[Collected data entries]
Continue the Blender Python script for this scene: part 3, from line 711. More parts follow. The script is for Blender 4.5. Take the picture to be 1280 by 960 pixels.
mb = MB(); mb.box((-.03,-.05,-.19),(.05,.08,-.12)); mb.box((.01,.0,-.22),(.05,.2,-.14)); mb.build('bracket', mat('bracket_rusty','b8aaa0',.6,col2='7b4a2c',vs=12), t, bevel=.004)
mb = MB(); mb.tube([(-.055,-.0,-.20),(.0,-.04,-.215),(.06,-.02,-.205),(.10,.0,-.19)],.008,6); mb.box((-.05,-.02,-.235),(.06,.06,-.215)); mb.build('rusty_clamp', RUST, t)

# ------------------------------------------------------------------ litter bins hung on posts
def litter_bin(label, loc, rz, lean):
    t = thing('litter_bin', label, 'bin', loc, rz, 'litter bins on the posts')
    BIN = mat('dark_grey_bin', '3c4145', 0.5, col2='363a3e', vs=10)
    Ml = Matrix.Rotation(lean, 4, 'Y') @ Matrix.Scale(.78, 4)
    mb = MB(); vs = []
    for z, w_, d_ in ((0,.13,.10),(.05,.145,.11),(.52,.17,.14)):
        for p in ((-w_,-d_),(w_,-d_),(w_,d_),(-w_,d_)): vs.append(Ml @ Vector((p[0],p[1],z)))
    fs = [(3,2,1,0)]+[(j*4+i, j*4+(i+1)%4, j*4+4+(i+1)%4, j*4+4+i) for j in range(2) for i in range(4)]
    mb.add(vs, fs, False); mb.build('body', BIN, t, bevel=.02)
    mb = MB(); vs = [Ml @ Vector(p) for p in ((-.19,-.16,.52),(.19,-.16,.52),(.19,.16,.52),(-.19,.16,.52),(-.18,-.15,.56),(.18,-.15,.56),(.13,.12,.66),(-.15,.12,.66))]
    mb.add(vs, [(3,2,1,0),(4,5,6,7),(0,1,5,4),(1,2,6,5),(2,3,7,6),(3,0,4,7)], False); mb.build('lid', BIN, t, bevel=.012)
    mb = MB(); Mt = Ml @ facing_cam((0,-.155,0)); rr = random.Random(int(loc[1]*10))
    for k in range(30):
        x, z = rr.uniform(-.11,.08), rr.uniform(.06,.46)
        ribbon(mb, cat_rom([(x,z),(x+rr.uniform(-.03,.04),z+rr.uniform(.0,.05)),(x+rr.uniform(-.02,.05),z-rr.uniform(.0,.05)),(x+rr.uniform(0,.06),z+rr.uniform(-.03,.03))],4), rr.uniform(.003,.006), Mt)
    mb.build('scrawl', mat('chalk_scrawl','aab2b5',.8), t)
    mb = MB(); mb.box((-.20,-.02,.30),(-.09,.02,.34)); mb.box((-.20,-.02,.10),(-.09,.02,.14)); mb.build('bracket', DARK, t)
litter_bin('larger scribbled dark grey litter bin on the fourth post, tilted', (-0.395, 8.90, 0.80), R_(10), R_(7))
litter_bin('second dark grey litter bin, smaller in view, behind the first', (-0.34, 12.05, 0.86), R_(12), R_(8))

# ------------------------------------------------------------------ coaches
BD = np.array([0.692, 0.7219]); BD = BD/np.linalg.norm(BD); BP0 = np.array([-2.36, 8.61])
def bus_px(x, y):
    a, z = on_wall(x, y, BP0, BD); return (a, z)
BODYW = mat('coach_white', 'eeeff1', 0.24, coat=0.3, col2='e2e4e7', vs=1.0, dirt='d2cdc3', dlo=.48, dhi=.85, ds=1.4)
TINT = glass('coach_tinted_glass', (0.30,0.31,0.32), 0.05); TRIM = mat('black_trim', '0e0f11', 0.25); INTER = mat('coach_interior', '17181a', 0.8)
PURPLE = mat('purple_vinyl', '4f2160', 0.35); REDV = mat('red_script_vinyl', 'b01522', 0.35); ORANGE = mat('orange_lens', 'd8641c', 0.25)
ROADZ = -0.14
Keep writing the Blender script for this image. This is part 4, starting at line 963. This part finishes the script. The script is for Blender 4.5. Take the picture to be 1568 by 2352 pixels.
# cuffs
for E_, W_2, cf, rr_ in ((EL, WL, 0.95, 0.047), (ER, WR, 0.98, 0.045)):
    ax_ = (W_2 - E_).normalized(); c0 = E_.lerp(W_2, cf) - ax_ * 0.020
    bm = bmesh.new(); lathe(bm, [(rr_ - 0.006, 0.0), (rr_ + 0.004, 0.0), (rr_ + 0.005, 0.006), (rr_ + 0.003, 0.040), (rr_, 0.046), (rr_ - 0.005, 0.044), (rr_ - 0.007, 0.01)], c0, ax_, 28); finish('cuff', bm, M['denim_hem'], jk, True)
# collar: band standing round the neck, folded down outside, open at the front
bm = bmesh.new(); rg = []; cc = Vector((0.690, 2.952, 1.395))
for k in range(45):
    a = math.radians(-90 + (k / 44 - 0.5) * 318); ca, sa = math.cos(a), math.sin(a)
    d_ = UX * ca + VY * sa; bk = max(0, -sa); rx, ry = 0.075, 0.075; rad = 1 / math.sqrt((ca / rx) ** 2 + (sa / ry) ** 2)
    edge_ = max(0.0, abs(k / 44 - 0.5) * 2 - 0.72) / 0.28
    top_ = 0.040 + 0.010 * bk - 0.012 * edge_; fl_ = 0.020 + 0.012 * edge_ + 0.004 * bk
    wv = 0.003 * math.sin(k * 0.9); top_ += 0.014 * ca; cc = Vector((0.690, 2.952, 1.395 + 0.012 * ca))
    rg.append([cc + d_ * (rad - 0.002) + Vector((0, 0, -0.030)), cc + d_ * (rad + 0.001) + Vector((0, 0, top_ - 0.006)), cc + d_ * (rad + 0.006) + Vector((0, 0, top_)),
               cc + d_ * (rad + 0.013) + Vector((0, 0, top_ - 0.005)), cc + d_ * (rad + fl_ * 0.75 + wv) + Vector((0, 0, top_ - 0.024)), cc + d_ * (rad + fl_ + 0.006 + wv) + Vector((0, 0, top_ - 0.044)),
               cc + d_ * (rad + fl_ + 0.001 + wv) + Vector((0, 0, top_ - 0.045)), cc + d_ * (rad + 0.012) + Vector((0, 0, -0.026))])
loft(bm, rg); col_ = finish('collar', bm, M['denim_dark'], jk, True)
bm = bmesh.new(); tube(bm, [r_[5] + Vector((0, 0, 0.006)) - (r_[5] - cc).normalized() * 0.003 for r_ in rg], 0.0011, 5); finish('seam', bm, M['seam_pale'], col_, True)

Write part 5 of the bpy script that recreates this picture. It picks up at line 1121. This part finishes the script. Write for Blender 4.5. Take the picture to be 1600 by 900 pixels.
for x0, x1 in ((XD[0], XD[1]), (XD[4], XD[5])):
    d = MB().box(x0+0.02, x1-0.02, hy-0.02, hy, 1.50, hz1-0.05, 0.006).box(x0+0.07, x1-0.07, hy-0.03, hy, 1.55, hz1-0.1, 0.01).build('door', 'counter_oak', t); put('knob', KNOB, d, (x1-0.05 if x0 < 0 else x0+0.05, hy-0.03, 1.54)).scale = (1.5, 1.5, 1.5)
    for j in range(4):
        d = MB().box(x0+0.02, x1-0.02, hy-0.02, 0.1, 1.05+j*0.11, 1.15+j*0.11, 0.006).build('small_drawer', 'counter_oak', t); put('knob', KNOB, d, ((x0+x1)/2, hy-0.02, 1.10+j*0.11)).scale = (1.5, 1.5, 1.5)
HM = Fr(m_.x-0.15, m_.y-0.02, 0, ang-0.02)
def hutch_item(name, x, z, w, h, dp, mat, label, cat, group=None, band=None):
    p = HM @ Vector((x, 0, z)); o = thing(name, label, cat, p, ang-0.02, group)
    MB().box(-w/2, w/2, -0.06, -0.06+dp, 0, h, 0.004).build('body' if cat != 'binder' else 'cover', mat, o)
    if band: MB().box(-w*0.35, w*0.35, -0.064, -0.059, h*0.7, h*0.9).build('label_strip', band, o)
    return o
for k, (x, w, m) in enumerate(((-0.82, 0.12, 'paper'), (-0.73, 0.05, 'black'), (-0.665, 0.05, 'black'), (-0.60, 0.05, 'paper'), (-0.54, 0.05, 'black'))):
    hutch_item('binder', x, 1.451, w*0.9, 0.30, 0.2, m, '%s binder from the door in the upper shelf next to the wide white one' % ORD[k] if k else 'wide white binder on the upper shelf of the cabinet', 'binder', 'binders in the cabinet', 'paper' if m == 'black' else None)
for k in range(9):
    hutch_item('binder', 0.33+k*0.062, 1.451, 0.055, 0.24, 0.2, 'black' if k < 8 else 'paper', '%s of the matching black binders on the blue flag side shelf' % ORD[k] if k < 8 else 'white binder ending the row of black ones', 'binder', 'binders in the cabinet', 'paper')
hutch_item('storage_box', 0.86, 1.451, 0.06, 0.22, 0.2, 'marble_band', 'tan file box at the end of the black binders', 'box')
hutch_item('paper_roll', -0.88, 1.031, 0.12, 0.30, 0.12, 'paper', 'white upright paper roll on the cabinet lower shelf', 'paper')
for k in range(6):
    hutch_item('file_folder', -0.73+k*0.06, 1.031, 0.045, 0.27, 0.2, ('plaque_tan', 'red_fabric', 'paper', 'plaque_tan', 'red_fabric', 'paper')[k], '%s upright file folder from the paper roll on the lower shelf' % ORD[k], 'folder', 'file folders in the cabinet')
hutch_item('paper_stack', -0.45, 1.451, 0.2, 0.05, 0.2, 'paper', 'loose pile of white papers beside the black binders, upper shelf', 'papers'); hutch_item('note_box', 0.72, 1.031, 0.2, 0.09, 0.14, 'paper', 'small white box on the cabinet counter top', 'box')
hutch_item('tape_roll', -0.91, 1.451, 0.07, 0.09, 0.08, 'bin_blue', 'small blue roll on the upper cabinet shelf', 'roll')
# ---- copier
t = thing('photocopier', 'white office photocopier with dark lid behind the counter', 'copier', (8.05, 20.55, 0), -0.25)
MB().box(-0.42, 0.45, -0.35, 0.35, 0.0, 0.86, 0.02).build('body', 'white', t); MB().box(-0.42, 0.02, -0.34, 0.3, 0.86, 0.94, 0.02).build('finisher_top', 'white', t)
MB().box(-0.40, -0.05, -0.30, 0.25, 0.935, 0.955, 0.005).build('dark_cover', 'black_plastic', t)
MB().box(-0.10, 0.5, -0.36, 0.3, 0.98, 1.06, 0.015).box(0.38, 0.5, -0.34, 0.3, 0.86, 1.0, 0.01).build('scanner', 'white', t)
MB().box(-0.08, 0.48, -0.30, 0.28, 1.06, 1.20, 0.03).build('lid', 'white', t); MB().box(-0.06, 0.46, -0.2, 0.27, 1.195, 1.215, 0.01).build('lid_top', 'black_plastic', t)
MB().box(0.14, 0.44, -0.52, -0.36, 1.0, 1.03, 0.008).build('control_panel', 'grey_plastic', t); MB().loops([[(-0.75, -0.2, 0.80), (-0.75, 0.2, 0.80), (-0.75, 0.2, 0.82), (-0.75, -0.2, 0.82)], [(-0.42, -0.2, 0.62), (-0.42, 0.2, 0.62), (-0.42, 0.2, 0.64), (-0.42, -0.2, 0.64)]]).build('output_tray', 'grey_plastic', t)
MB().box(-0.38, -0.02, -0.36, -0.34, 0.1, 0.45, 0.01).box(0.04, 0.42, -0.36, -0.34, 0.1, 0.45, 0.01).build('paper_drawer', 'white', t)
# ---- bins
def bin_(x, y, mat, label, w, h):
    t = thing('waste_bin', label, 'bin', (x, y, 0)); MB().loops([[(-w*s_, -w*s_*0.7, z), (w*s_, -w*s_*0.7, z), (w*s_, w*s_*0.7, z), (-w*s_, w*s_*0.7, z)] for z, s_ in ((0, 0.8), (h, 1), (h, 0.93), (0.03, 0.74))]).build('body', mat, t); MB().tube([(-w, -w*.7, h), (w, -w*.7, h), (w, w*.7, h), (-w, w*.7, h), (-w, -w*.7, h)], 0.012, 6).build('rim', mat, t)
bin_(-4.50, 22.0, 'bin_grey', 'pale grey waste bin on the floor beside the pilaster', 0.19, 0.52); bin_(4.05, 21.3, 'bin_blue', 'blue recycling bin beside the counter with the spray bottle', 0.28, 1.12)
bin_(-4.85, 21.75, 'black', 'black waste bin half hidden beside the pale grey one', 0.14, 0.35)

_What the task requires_
Only the lines from the one containing "TINT = glass('coach_tinted_glass', (0.30,0.31,0.32), 0.05);" through the one containing "ROADZ = -0.14" are to be reproduced, exactly as they appear.

_Solution for this exercise_
TINT = glass('coach_tinted_glass', (0.30,0.31,0.32), 0.05); TRIM = mat('black_trim', '0e0f11', 0.25); INTER = mat('coach_interior', '17181a', 0.8)
PURPLE = mat('purple_vinyl', '4f2160', 0.35); REDV = mat('red_script_vinyl', 'b01522', 0.35); ORANGE = mat('orange_lens', 'd8641c', 0.25)
ROADZ = -0.14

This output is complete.